Hunger in Guadeloupe

Guadeloupe is an island and French territory located in the Caribbean. Hunger in Guadeloupe has long been an issue, and that problem has evolved over the past decade.

In 2008, a food crisis struck the Caribbean. Many countries, such as Haiti, had trouble feeding their entire populations. Thousands of citizens from these countries began to riot and protest in the streets, and the Guadeloupean government was worried the same would happen in the island nation.

However, Guadeloupe has an advantage: France. Guadeloupe receives nearly 80 percent of its food as imports. This means that despite tropical issues that affect the Caribbean, the island doesn’t have to worry about feeding its people.

Just a few years after this crisis in 2011, Guadeloupe had an undernourishment level below 5 percent, which is on par with America and many other developed nations.
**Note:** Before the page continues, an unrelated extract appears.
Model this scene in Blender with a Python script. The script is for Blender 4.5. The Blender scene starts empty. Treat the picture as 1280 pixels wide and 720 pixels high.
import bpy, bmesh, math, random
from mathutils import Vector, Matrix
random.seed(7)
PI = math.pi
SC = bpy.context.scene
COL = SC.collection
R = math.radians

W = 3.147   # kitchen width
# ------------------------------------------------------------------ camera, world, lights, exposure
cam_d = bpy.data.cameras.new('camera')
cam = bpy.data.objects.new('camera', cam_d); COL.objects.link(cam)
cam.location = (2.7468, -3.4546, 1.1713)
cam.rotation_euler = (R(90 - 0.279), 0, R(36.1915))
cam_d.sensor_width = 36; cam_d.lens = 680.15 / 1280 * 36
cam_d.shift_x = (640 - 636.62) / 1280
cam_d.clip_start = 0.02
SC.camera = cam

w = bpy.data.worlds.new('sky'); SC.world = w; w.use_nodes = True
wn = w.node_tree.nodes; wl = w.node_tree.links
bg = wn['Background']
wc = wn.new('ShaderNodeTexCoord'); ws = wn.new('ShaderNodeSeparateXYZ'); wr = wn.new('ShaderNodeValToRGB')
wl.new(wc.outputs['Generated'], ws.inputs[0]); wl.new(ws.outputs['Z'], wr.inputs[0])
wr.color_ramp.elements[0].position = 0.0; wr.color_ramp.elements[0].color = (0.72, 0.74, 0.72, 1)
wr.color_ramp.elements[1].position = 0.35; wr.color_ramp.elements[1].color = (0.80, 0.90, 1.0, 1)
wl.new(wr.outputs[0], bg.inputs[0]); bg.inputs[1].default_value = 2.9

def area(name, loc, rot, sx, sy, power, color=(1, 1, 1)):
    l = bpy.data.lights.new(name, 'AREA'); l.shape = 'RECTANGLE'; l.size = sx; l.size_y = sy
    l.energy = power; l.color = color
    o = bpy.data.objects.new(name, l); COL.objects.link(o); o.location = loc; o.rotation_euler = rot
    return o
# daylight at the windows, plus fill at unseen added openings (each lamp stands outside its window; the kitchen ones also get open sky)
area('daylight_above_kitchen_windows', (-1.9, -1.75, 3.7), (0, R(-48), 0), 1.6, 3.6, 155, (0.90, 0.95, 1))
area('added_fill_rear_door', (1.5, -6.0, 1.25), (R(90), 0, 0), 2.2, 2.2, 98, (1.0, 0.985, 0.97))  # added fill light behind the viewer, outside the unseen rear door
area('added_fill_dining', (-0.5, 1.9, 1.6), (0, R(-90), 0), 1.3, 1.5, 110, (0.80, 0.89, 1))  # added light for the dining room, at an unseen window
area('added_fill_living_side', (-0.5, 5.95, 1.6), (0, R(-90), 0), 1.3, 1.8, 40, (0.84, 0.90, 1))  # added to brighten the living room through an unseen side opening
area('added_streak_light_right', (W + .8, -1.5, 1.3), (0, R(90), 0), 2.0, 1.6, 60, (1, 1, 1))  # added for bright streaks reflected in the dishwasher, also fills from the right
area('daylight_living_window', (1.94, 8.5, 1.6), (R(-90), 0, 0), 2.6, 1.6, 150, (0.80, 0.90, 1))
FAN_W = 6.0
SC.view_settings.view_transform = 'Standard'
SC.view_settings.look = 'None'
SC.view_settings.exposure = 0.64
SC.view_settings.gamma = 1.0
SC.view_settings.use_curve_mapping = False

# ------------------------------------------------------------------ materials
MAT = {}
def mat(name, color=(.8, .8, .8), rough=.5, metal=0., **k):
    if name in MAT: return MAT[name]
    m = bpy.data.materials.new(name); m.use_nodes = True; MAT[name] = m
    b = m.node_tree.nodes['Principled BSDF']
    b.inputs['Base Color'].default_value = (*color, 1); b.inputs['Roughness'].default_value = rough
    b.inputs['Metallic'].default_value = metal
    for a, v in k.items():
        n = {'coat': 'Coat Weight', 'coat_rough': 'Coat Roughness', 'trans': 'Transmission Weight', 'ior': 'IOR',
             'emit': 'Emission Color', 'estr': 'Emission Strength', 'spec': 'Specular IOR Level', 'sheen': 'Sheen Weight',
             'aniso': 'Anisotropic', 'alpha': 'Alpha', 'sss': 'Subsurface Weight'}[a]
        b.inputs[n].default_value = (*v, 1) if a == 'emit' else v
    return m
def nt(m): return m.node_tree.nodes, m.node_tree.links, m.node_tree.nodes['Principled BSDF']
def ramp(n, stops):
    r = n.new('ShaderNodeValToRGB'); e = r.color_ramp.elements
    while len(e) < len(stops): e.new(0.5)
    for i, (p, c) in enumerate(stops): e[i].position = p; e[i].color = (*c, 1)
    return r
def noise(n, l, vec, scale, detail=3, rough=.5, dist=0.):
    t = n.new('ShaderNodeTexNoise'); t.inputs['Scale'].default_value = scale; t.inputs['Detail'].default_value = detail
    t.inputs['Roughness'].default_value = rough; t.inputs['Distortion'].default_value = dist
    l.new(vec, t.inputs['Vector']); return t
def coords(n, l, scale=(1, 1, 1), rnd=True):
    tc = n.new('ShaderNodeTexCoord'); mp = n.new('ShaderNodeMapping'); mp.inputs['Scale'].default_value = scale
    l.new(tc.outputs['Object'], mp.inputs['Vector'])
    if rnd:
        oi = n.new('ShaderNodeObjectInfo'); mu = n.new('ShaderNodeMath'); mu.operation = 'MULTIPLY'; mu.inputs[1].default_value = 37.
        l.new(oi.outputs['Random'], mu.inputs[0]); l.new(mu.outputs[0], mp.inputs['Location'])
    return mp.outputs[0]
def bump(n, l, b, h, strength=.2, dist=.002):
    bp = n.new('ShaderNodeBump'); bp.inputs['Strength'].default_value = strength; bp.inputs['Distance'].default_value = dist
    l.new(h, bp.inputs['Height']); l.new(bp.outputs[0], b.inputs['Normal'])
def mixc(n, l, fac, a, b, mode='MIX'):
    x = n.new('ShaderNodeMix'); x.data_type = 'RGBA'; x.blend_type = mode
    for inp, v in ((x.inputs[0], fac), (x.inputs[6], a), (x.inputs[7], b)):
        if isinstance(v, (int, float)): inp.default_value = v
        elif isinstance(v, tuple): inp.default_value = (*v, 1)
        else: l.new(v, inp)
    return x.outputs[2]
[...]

Solving the problem of hunger in Guadeloupe with imports seems like a wonderful answer; however, it doesn’t come without some problems as well.

Guadeloupean people now rely on these imports, urged by the French government to export most of their domestic goods, and their preferences have become based on Western tastes. The problem with a lot of westernized food is that it is full of preservatives and has higher calorie counts than are necessary. Hunger in Guadeloupe no longer refers to undernourishment in the sense of too little food, but instead too little nutrients.

The scientific journal Diabetes and Metabolism found that depending on the particular part of Guadeloupe, rates of obesity vary between 17.9 to 33.1 percent. Another study by Women Health shows that there is an association between low education and low income with obesity. Imports are more expensive than healthy, locally grown fruit. This often causes families to resort to the unhealthy options simply due to cheaper prices.

To help stop this growing obesity rate, the Guadeloupean government must reduce the nation’s dependency on imports by using this rich, tropical farmland to grow fruits and vegetables. The only way they can do this is to work with the French government to encourage them to stop pushing for such great quantities of exports. Not only would this help provide healthier options, but it would help the local economy. More agriculture would provide more jobs to reduce the poverty rate, which is around 12.5 percent.